A brokerage firm petitioning the Supreme Court to review the power of the Securities and Exchange Commission (SEC) to enforce the Bank Secrecy Act (BSA) has received notable support from two former officials of the primary agency tasked with overseeing the anti-money laundering law.

Alpine Securities Corp. has challenged charges brought against it by the SEC in 2017 regarding violations of reporting requirements for filing suspicious activity reports (SARs) as required by the BSA. The firm is arguing the SEC is overstepping its bounds through its independent interpretation and enforcement of the law, which Congress entrusted to the Treasury Department.

The Treasury, in turn, has relied upon its Financial Crimes Enforcement Network (FinCEN) to primarily oversee and enforce the statute.

As the case has played out, a second-circuit appeals court upheld the SEC’s authority to enforce the BSA under its books-and-records powers. Alpine Securities filed a petition with the Supreme Court in July.

On Aug. 20, the firm’s challenge received key backing from former FinCEN Director James Freis Jr. (2007-12) and Deputy Director Charles Steele (2009-11).

“Supervisory agencies should not be able to unilaterally take BSA enforcement authority for themselves,” the two former officials wrote. “If the United States is going to replace its carefully crafted statutory AML regime—which purposely gives enforcement authority to the Treasury Department and its bureau FinCEN—with a diffused, multipronged approach, limited only by the number of federal, state, local and tribal regulators, and with myriad standards, requirements, penalties, and levels of judicial oversight, then it should be for Congress to do so.”

Any drastic change to the oversight structure of the BSA could ripple across the U.S. regulatory landscape. FinCEN often works with the Federal Reserve System, the Federal Deposit Insurance Corporation (FDIC), the National Credit Union Administration, and the Treasury’s Office of the Comptroller of the Currency regarding guidance related to the law.

Multiple regulators have handed down enforcements for violations of the BSA, with recent cases including a $12.5 million FDIC fine against Apple Bank in December and a $1.5 million SEC penalty against GWFS Equities in May. Earlier this month, FinCEN coordinated with the Commodity Futures Trading Commission in a $100 million enforcement action against cryptocurrency platform BitMEX for BSA violations.

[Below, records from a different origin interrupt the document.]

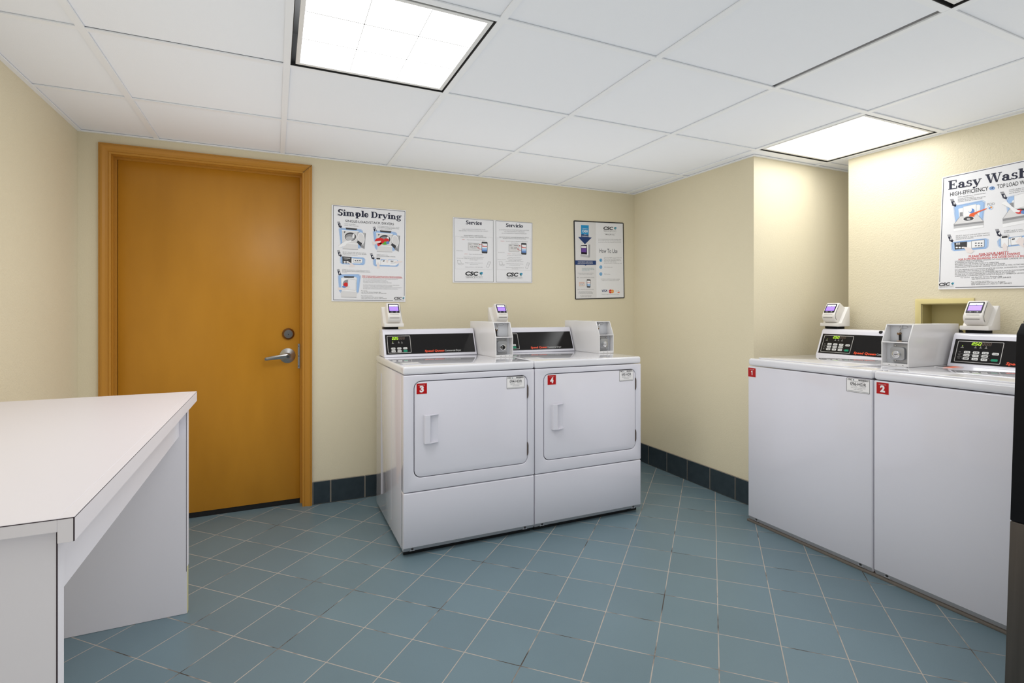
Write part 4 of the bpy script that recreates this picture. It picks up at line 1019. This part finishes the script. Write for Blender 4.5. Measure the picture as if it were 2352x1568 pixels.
A.txt('No balance on card? Service location availability', (612, 1100), (910, 1102), 12, 'ink_grey'); A.txt('Images & more on vending: mycscsw.com/info', (628, 1122), (898, 1123), 12, 'ink_grey')
A.txt('VISA', (628, 1296), (716, 1294), 34, 'blue_deep', 1, .03, .25, 3); A.ell(764, 1288, 26, 30, 'art_red', 1.3); A.ell(794, 1288, 24, 28, 'art_amber', 1.6); A.txt('MasterCard', (744, 1292), (812, 1291), 9, 'art_white', 2.5)
A.poly([(838, 1266), (906, 1266), (906, 1310), (838, 1310)], 'art_white', 1.3); A.txt('DISCOVER', (842, 1288), (902, 1287), 12, 'ink_grey', 2); A.poly([(864, 1308), (905, 1292), (905, 1309)], 'art_orange', 2); A.txt('Discover is a registered service mark of its owner', (628, 1338), (900, 1336), 10, 'ink_grey')
A.done('poster', 'black rimmed How To Use sign with a blue arrow, nearest the room corner')

# ---- washer instructions, running out of the photo on the right
A = Art(H4, 'right', XA-.0082)
A.board([(120, 226), (1400, -46), (1378, 1430), (78, 1446)], .008)
for a, b in (((136, 236), (1360, -24)), ((136, 236), (92, 1366)), ((262, 1424), (1352, 1406)), ((1360, -24), (1352, 1406))): A.line(a, b, 6, 'navy')
A.ser('Easy Wash', (184, 362), (1075, 218), 96)
A.txt('HIGH-EFFICIENCY', (207, 432), (622, 366), 40, 'ink', bold=.01); A.txt('TOP LOAD WASHERS', (718, 348), (1190, 270), 42, 'ink', bold=.01)
A.ell(664, 344, 32, 20, 'blue_mid', 1.2, rot=-8); A.ell(664, 344, 26, 15, 'blue_light', 1.6, rot=-8); A.txt('HE', (646, 354), (684, 348), 20, 'blue_deep', 2.5, .03, .2)
A.arrow(206, 466, 50, 82, '1', 34); A.arrow(752, 386, 54, 80, '2', 40); A.arrow(174, 852, 48, 82, '3', 34); A.arrow(696, 792, 54, 84, '4', 36)
for st, a, b in (('ADD manufacturer recommended', (290, 446), (590, 402)), ('amount of detergent.', (290, 466), (468, 440)), ('ANADA la cantidad de detergente', (290, 482), (592, 438)), ('recomendada por el fabricante.', (290, 498), (560, 458)), ('LOAD clothes loosely.', (850, 368), (1060, 336)), ('COLOQUE las prendas', (850, 386), (1060, 352)), ('que no quede apretado.', (850, 404), (1060, 370)),
      ('SELECT desired cycle and start machine.', (268, 870), (640, 834)), ('SELECCIONE el ciclo de lavado deseado', (268, 890), (642, 856)), ('y encienda la maquina.', (268, 906), (464, 886)), ('INSERT card or coins.', (796, 816), (1000, 796)), ('INTRODUZCA la tarjeta', (796, 834), (1010, 812))): A.txt(st, a, b, 11.5, 'ink_grey', bold=.01)
def washer_art(A, pts_blue, q, hand):
    blue(A, pts_blue)
    A.poly([q(0, .55), q(.30, .0), q(1.0, -.12), q(1.32, .40)], 'board_grey', 2.2); A.loop([q(0, .55), q(.30, .0), q(1.0, -.12), q(1.32, .40)], 4, 'art_mid', 2.5)
    A.poly([q(0, .55), q(1.32, .40), q(1.32, .78), q(0, .98)], 'art_grey', 2.2); A.poly([q(0, .55), q(1.32, .40), q(1.32, .50), q(0, .66)], 'art_mid', 2.4); A.poly([q(.0, .80), q(1.32, .64), q(1.32, .78), q(0, .98)], 'art_white', 2.3)
    A.ell(*q(.66, .20), abs(q(.27, 0)[0]-q(0, 0)[0]), 26, 'art_white', 2.8, rot=-6); A.ell(*q(.66, .20), abs(q(.23, 0)[0]-q(0, 0)[0]), 22, 'art_dark', 3.1, rot=-6); A.ell(*q(.66, .22), abs(q(.08, 0)[0]-q(0, 0)[0]), 12, 'art_grey', 3.4)
    A.poly([q(.42, -.58), q(1.0, -.72), q(1.0, -.02), q(.42, .10)], 'art_white', 2.6); A.loop([q(.42, -.58), q(1.0, -.72), q(1.0, -.02), q(.42, .10)], 3, 'line_grey', 2.8)
    A.poly([q(.27, -.22), q(.40, -.24), q(.40, .02), q(.27, .04)], 'art_mid', 2.7)
q1 = lambda u, v: (246 + u*246, 648 + v*170 - u*10)
washer_art(A, [(246, 548), (262, 536), (560, 476), (588, 490), (562, 720), (545, 740), (290, 770), (268, 750)], q1, 0)
A.ell(440, 590, 34, 26, 'blue_mid', 3.2); A.ell(424, 578, 20, 26, 'art_white', 3.5)
A.poly([(412, 650), (424, 622), (520, 590), (612, 558), (600, 572), (520, 606), (470, 640), (472, 656)], 'art_orange', 4.0)
A.txt('POD', (612, 534), (694, 524), 26, 'ink_grey'); A.ell(648, 554, 28, 24, 'blue_light', 1.4); A.ell(648, 554, 23, 19, 'art_white', 1.8); A.ell(654, 552, 12, 12, 'art_amber', 2.2); A.ell(640, 560, 10, 10, 'blue_mid', 2.4)
q2 = lambda u, v: (780 + u*300, 560 + v*216 - u*26)
washer_art(A, [(818, 470), (836, 440), (1200, 360), (1226, 380), (1200, 660), (1180, 690), (860, 730), (840, 700)], q2, 1)
A.ell(960, 598, 46, 24, 'art_red', 3.8); A.ell(1010, 604, 34, 20, 'blue_mid', 3.9); A.poly([(768, 506), (820, 482), (880, 540), (930, 575), (975, 588), (960, 606), (900, 604), (860, 560), (775, 520)], 'art_white', 4.3); A.line((775, 518), (860, 560), 3, 'line_grey', 4.5)
blue(A, [(216, 950), (236, 932), (600, 892), (626, 906), (620, 980), (600, 1000), (244, 1026), (222, 1010)])
A.poly([(252, 938), (392, 924), (390, 1000), (258, 1012)], 'art_dark', 3); A.txt('88', (272, 962), (316, 958), 22, 'art_white', 3.6)
for x in (280, 312, 346): A.ell(x, 990, 13, 8, 'art_white', 3.6)
A.poly([(440, 920), (580, 904), (578, 982), (442, 996)], 'art_white', 3); A.loop([(440, 920), (580, 904), (578, 982), (442, 996)], 5, 'art_mid', 3.3)
for x in (488, 520, 550):
    for y in (938, 966): A.poly([(x-9, y), (x+9, y-2), (x+9, y+8), (x-9, y+10)], 'art_dark', 3.6)
A.poly([(348, 982), (378, 984), (436, 996), (470, 1030), (436, 1054), (390, 1044), (372, 1010)], 'skin_tone', 4)
blue(A, [(724, 920), (745, 896), (1100, 850), (1130, 870), (1120, 930), (1100, 950), (752, 988), (730, 968)])
A.poly([(760, 862), (846, 850), (842, 980), (762, 986)], 'art_white', 3); A.loop([(760, 862), (846, 850), (842, 980), (762, 986)], 4, 'art_mid', 3.3); A.poly([(770, 868), (834, 860), (834, 882), (771, 888)], 'art_dark', 3.6); A.poly([(776, 968), (800, 936), (826, 966), (830, 1022), (786, 1026)], 'skin_tone', 4)
A.poly([(868, 884), (990, 866), (985, 950), (872, 966)], 'art_white', 3); A.loop([(868, 884), (990, 866), (985, 950), (872, 966)], 4, 'art_mid', 3.2); A.poly([(880, 894), (914, 888), (912, 902), (881, 908)], 'art_dark', 3.6); A.poly([(920, 930), (960, 880), (1010, 890), (1010, 990), (960, 960)], 'skin_tone', 4)
for st, a, b, c_ in (('FOR YOUR SAFETY', (522, 1074), (848, 1052), 21), ('PLEASE AVOID THE FOLLOWING', (410, 1098), (970, 1066), 22), ('POR SU PROPIA SEGURIDAD, POR FAVOR EVITE LO SIGUIENTE', (298, 1130), (1120, 1084), 18)): A.txt(st, a, b, c_, 'red_ink', bold=.02)
for i, (st, x1) in enumerate((('LAUNDERING ITEMS CONTAINING COOKING OIL, FOAM RUBBER, GASOLINE OR ANY', 1040), ('FLAMMABLE MATERIALS OR FUMES.', 572), ('REACHING INTO THE WASHER WHILE IT IS OPERATING.', 742), ('ALLOWING CHILDREN TO PLAY ON OR AROUND THE WASHER.', 808), ('OVERLOADING THE WASHER MAY DAMAGE YOUR CLOTHES AS WELL AS THE MACHINE.', 1075),
      ('NO LAVE PRENDAS QUE CONTENGAN ACEITE DE COCINA, GOMA ESPUMA, GASOLINA', 1060), ('O CUALQUIER OTRO MATERIAL O GAS FLAMABLE.', 694), ('NO INTRODUZCA LAS MANOS EN LA LAVADORA MIENTRAS ESTA EN FUNCIONAMIENTO.', 1075), ('NO DEJE QUE LOS NINOS JUEGUEN EN O ALREDEDOR DE LA LAVADORA.', 914), ('SOBRECARGAR LA LAVADORA PODRIA DANAR SUS PRENDAS Y TAMBIEN LA LAVADORA.', 1050))):
    y = 1146 + 17*i + (10 if i > 4 else 0); A.txt(st, (258, y), (x1, y - .048*(x1-258)), 12, 'ink', shear=.0)
A.txt('For service:', (322, 1324), (424, 1320), 13, 'ink_grey'); A.txt('use the CSC Service Request App', (440, 1322), (772, 1308), 15, 'ink'); A.txt('visit www.cscsw.com or call 1-877-264-6622', (440, 1340), (872, 1320), 15, 'ink')
A.txt('Para solicitar servicio:', (436, 1368), (630, 1360), 13, 'ink_grey'); A.txt('utilice la aplicacion CSC Service Request', (436, 1384), (808, 1368), 15, 'ink'); A.txt('visite www.cscsw.com o llame al 1-877-264-6622', (436, 1400), (878, 1384), 15, 'ink')
A.csc((84, 1408), (250, 1400), 30); A.done('poster', 'large washer instruction poster headed Easy Wash, above the outlet box')
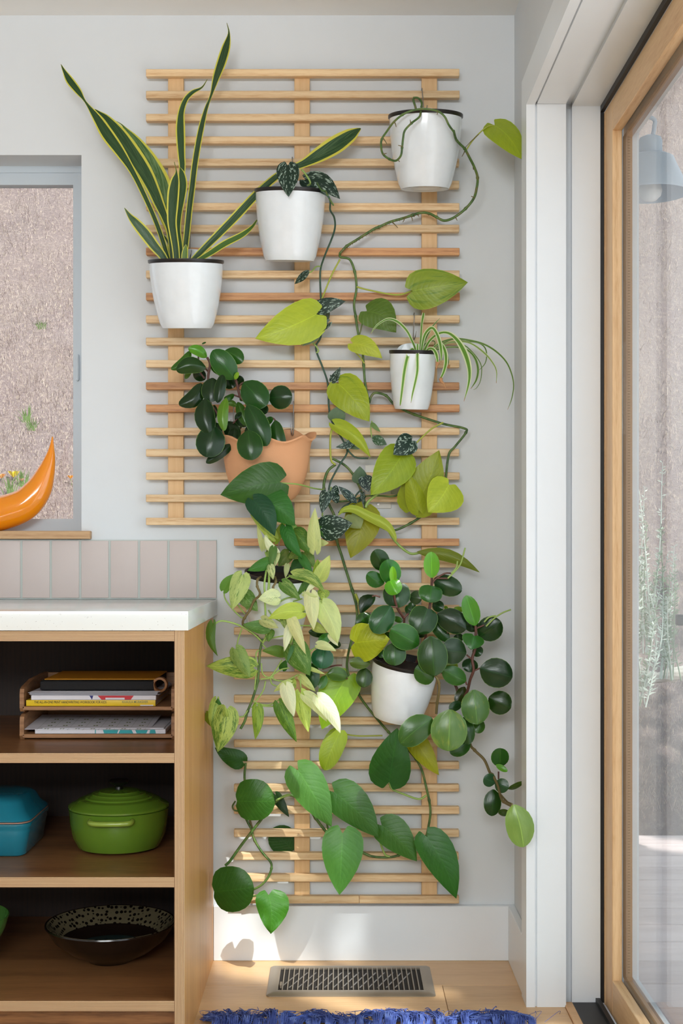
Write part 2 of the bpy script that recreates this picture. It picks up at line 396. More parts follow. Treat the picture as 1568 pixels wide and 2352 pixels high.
def m_counter():
    t = NT('speckled_quartz'); v = t.obj(); vo = t.n('ShaderNodeTexVoronoi'); t.set(vo.inputs['Vector'], v); vo.inputs['Scale'].default_value = 260
    sp = t.math('LESS_THAN', vo.outputs['Distance'], .17); sel = t.math('GREATER_THAN', t.noise(v, 90, 2), .58)
    t.col(t.mix(t.math('MULTIPLY', t.math('MULTIPLY', sp, sel), .75), lin((229, 232, 230)), lin((140, 138, 130)))); return t.p(Roughness=.12)
MCOUNT = m_counter()

# ------------------------------------------------------------------ the setting
XR = .4436; ZC = 2.397
def st(o): o['kind'] = 'structure'; return o
WX, WZ0, WZ1 = -.656, 1.087, 2.042
wb = bmesh.new()
for b in ((-3.2, -1.7, 0, .14, -.1, ZC+.1), (WX, .64, 0, .14, -.1, ZC+.1), (-1.7, WX, 0, .14, -.1, WZ0-.021), (-1.7, WX, 0, .14, WZ1, ZC+.1)): bmbox(wb, *b)
st(bm_out('wall_back', wb, MW))
st(boxes('wall_left', [(-3.35, -3.2, -5.6, .14, -.1, ZC+.1)], MW))
# right wall: stub beside the corner, head above the sliding door, rest of the wall beyond it
st(boxes('wall_right', [(XR, .64, -.315, 0, -.1, ZC+.1), (XR, .64, -3.1, -.315, 2.07, ZC+.1), (XR, .64, -5.6, -3.1, -.1, ZC+.1)], MW))
st(boxes('wall_rear', [(-3.2, -1.5, -5.6, -5.45, -.1, ZC+.1), (-.55, -.45, -5.6, -5.45, -.1, ZC+.1), (.35, XR, -5.6, -5.45, -.1, ZC+.1),
     (-1.5, -.55, -5.6, -5.45, -.1, 1.3), (-.45, .35, -5.6, -5.45, -.1, 1.3), (-1.5, -.55, -5.6, -5.45, 2.34, ZC+.1), (-.45, .35, -5.6, -5.45, 2.34, ZC+.1)], MW))
st(boxes('ceiling', [(-3.35, .64, -5.6, .14, ZC, ZC+.1)], MCEIL))
# floor slab and its planks
fl = st(boxes('floor', [(-3.2, .595, -5.6, 0, -.12, -.012)], MFLOOR))
rows = [(-.002, -.205), (-.206, -.4065)]+[(-.4075-.2*k, -.4065-.2*(k+1)) for k in range(25)]
for i, (ya, yb) in enumerate(rows):
    xs = {0: [-1.9, .512], 1: [-1.3, .2447, .512]}.get(i, [-3.2, -1.7+.35*(i % 4), -.1+.22*(i % 3), .512])
    if i < 2: xs = [-3.2]+xs
    for a, b in zip(xs, xs[1:]):
        box('plank', a+.0006, b-.0006, ya, yb, -.012, 0, MFLOOR, fl, .0006)
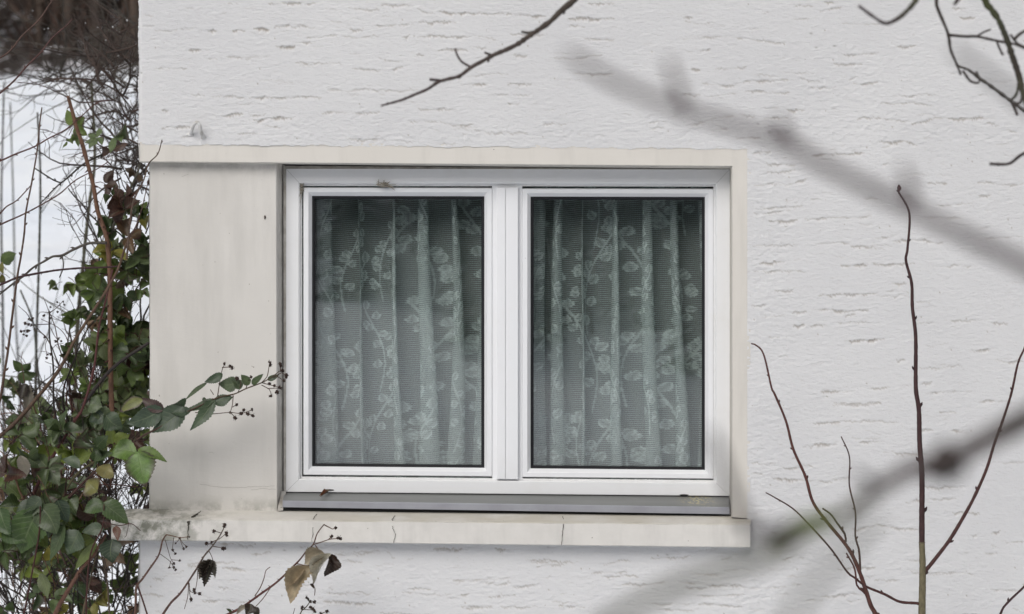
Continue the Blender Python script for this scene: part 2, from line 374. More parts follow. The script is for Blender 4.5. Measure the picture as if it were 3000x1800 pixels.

If the Supreme Court is to take up the Alpine Securities case, it could provide crucial clarity regarding the BSA, Freis and Steele wrote. The two state their concern the SEC’s enforcement of the law could lead to SEC-regulated firms taking a “better-safe-than-sorry approach” to SARs reporting, “even when they do not believe the conduct meets the threshold set forth in FinCEN’s regulations and guidance for suspicious activity.” The duo also stressed the importance of consistent enforcement of the BSA on a global AML scale.

“If the Court turns this case down, it may never again have the chance to address this important and recurring issue,” Freis and Steele concluded.

Also supporting the petition is libertarian think tank the CATO Institute, which argued the SEC is “flexing its ever-expanding prosecutorial muscle to enforce what are, in substance, the rules of another agency.”